The purchase of the parcel, at 2850 Kerr St., was negotiated in anticipation of the $1.5 billion U.S. Army Corps of Engineers plan to revitalize an 11-mile stretch of the river running through the Elysian Valley.

The Corps of Engineers plan focuses on widening the river next to the yard but does not actually detail improvements on the Taylor Yard G2 plot, which is a complementary project.

The city would need to pay nearly $1.2 billion of the Corps of Engineers river restoration cost, as well as $2.5 million annually for ongoing maintenance and operations, according to estimates released by City Administrative Officer Miguel Santana. City leaders had initially hoped the costs would be split between the city and federal government.

Councilman Mitch O’Farrell, who chairs the Arts, Parks and River Committee, said last week that if council members agree to open escrow on the purchase of the Taylor Yard G2 land, they would still have time to look more closely into the deal, and if necessary, back out before the end of the escrow period.
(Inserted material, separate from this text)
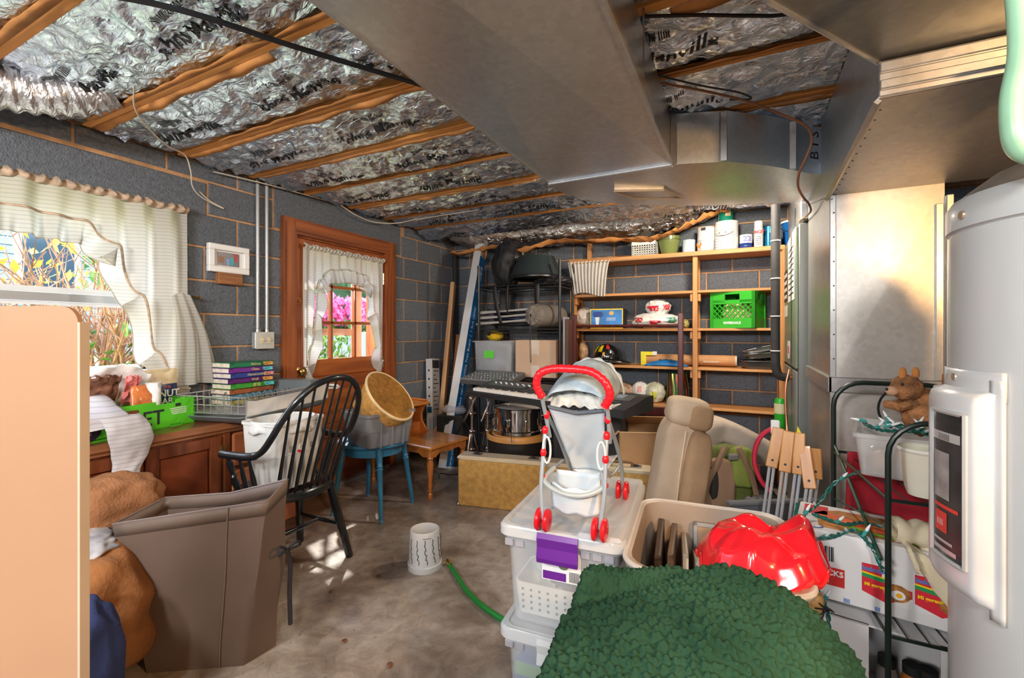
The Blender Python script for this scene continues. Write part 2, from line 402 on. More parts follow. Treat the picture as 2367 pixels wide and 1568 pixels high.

O’Farrell said that while the rail yard parcel is tied to the Army Corps of Engineers project — which has increased in cost since it was first proposed — the plot of land has also long been the “lynchpin” of the city’s own Los Angeles River restoration plans.

“What I want to do is make sure we don’t get distracted by what is sort of an abstract exercise” of contemplating the city’s estimated $1.2 billion share of costs in the Army Corps plans, he said.

O’Farrell said he plans to consider the immediate $252 million costs of improving on Taylor Yard itself.

The purchase of the yard would be “an enormous investment in a space that has a high value for the future of the Los Angeles River,” he said.

Under the tentative deal, the purchase amount would include setting aside $14.7 million for part of the soil remediation costs.

The city is also counting on the state providing $25 million of the purchase cost, which would need to be funneled through a potential agreement with the Santa Monica Mountains Conservancy, according to Santana.

The state’s portion would likely not be available to the city when it comes time to purchase the land.

Santana’s report also gives City Council members the option of forgoing purchase of the property at this time.